While news of the alleged metal switch at Boeing’s Italian subcontractor made international headlines in October 2021, details of MPS’ auditing process, as well as the number of weak floor fittings installed, have not been previously reported.

For its review, Reuters consulted confidential Italian police and prosecutors’ documents, judicial seizure decrees, copies of records from an aerospace supplier database and spoke to four people with direct knowledge of the investigation.

Half a dozen investigators, lawyers and certification experts told Reuters the case raises doubts about whether controls, including third-party audits, are robust enough to ensure below-grade parts do not end up in commercial jets.

“It is extremely worrying that there were no preventive checks on the type of material used to build these parts,” said Danilo Recine, vice-president of Italy’s ANPAC pilot union.

INSPECTIONS

The FAA has not grounded any 787 planes but issued a draft notice last year that, when finalised, will require airlines to inspect jets for flawed parts and replace them.

Its proposed notice potentially covers almost 500 jets but until the inspections are carried out it is impossible to know how many parts are on which jets, it said in the May 2024 draft.

The FAA declined to elaborate. It noted only that a period for collecting comments from airlines had ended.

Contacted by Reuters, Leonardo said in a statement that prosecutors are treating it as a victim in the case.

Boeing, which has also been granted the status of victim, declined comment on specifics of the case but said it had a “comprehensive quality management system,” which includes audits of suppliers.

“This complements additional audits by certification bodies, suppliers and others within the industry” it added.

MPS, and its predecessor Processi Speciali, used to make several plane parts for Leonardo, including the fittings connecting the beams supporting the Boeing 787 cabin floor to the fuselage. It also supplied other aerospace firms.

After performing material inspections on the components, investigators allege MPS manufactured 539 below-grade floors for Boeing that were supplied via Leonardo, according to a confidential document prepared by prosecutors.

The faulty floor fittings ended up in as many as 477 jets still in service, the document said, a handful more than the potential population of affected jets cited by the FAA.

In the event of an emergency landing, the lower-quality floor fittings could lead to a collapse of the jet’s floor, aerospace experts who tested the parts on behalf of prosecutors said in the document.

The FAA has raised a similar worst-case scenario, adding it would need multiple adjacent parts to fail simultaneously.

In their final report, Italian prosecutors accuse MPS’ head of quality, the company’s owner and three relatives of fraud and breach of airplane safety rules. Two other workers are accused of polluting soil and water.
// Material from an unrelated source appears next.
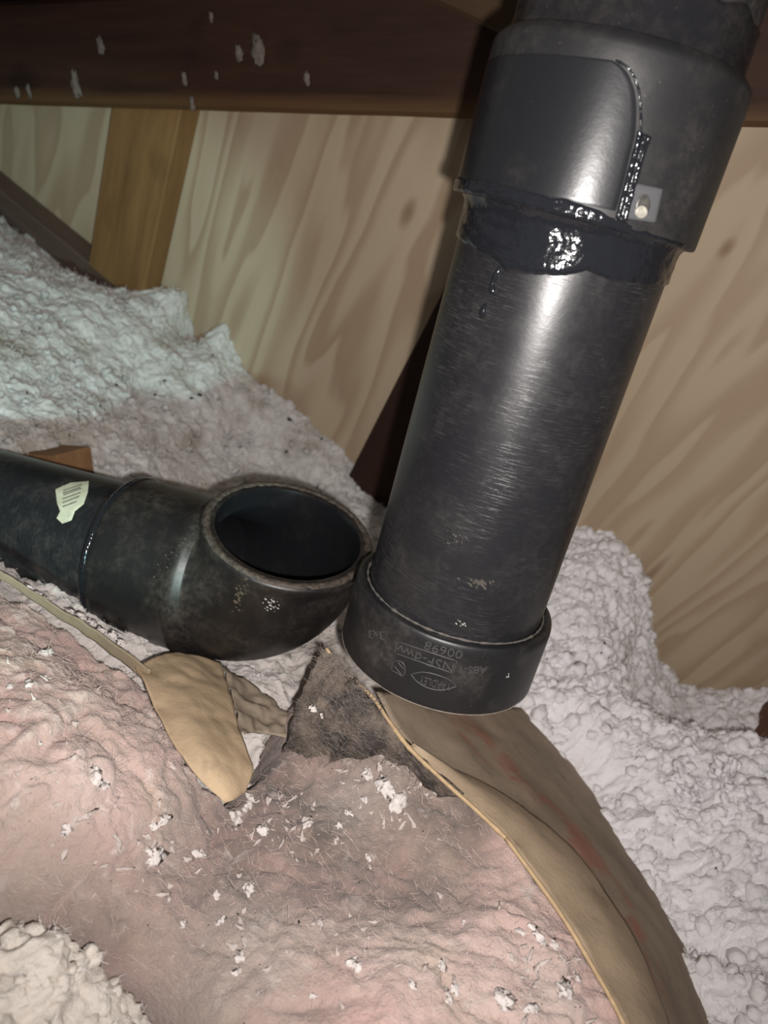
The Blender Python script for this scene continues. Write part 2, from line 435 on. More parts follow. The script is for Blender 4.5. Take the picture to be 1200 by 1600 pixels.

“(They) have put flight security in danger by producing and delivering to Leonardo … structural aerospace parts made, not with contracted titanium alloy, but pure titanium – which has structural strength that is largely lower to that of the prescribed alloy,” the report says.

In total, prosecutors have said MPS or its predecessor supplied around 6,000 parts using the wrong kind of metal, although the vast majority are not structural components.

Francesca Conte, a lawyer for MPS’ owner, said the supplier had worked in partnership with Leonardo and obtained all necessary certifications. “If there were any anomalies, they would have been immediately evident”.

Conte and the lawyers for the other defendants said there was evidence to be presented during the trial that would prove their clients were not responsible for the alleged crimes.

WEAK CHECKS

To become a Boeing or Airbus supplier, parts makers must be audited for their quality management systems under an aerospace chapter of the ISO global standards organisation.

Those involved in certain special processes like welding or electro-plating also need a U.S.-based approval called NADCAP.

Industry records reviewed by Reuters show that MPS and its predecessor won approvals from three auditing bodies under the ISO-based aerospace standard for quality systems. The last certification was awarded in May 2021.

Leonardo said in an emailed statement it had learnt about issues with MPS components at the end of 2020 from Boeing.

Asked how it vetted contractors, Leonardo said that MPS first had to qualify to enter its and Boeing’s suppliers’ lists. The group said that it had also carried out subsequent checks of MPS using “documents made available by the supplier.”

The audits were conducted both independently and in joint teams with Boeing, the Italian company added.

“Any fraudulent behaviour cannot be detected by these checks,” Leonardo said.

However, since last year, the company has begun doing extra tests on chemical and physical characteristics of “significant components”, it added.

The lack of spot physical checks baffled police, according to a source in the investigation.

“The problem of faulty parts was found out in 2020,” the source said. “If quality controls had worked, then it would not have been discovered so late.”

“NEED FOR A REGULATORY FRAMEWORK”

Under the voluntary oversight system for quality management, private auditors known as certification bodies check whether an aerospace firm has the right processes, machines and skilled workers to carry out its tasks to the correct standards.

Random physical tests are typically only included if a company needs a quality certificate for specific products.

But Christopher Paris, founder of consultancy Oxebridge Quality Resources, said the MPS case demonstrated the need for tougher oversight of the pyramid of controls, including not only the independent auditors but accreditation bodies that vet them.

“There is a need for a regulatory framework,” he said.

None of the auditors or various industry bodies is targeted by the Italian investigation.

ACCREDIA, which is responsible for accrediting auditors in Italy, said existing rules were “robust and well-structured” and stressed that the job of the audits is not to root out crime.

Sitting at the top of the system of voluntary controls is the Industry Aerospace Quality Group, a global body.

IAQG President Eric Jefferies said in a statement to Reuters that it is actively working on updates to existing standards.

“However, the outcomes of any quality management system implementation ultimately rest with the certified organization,” he said.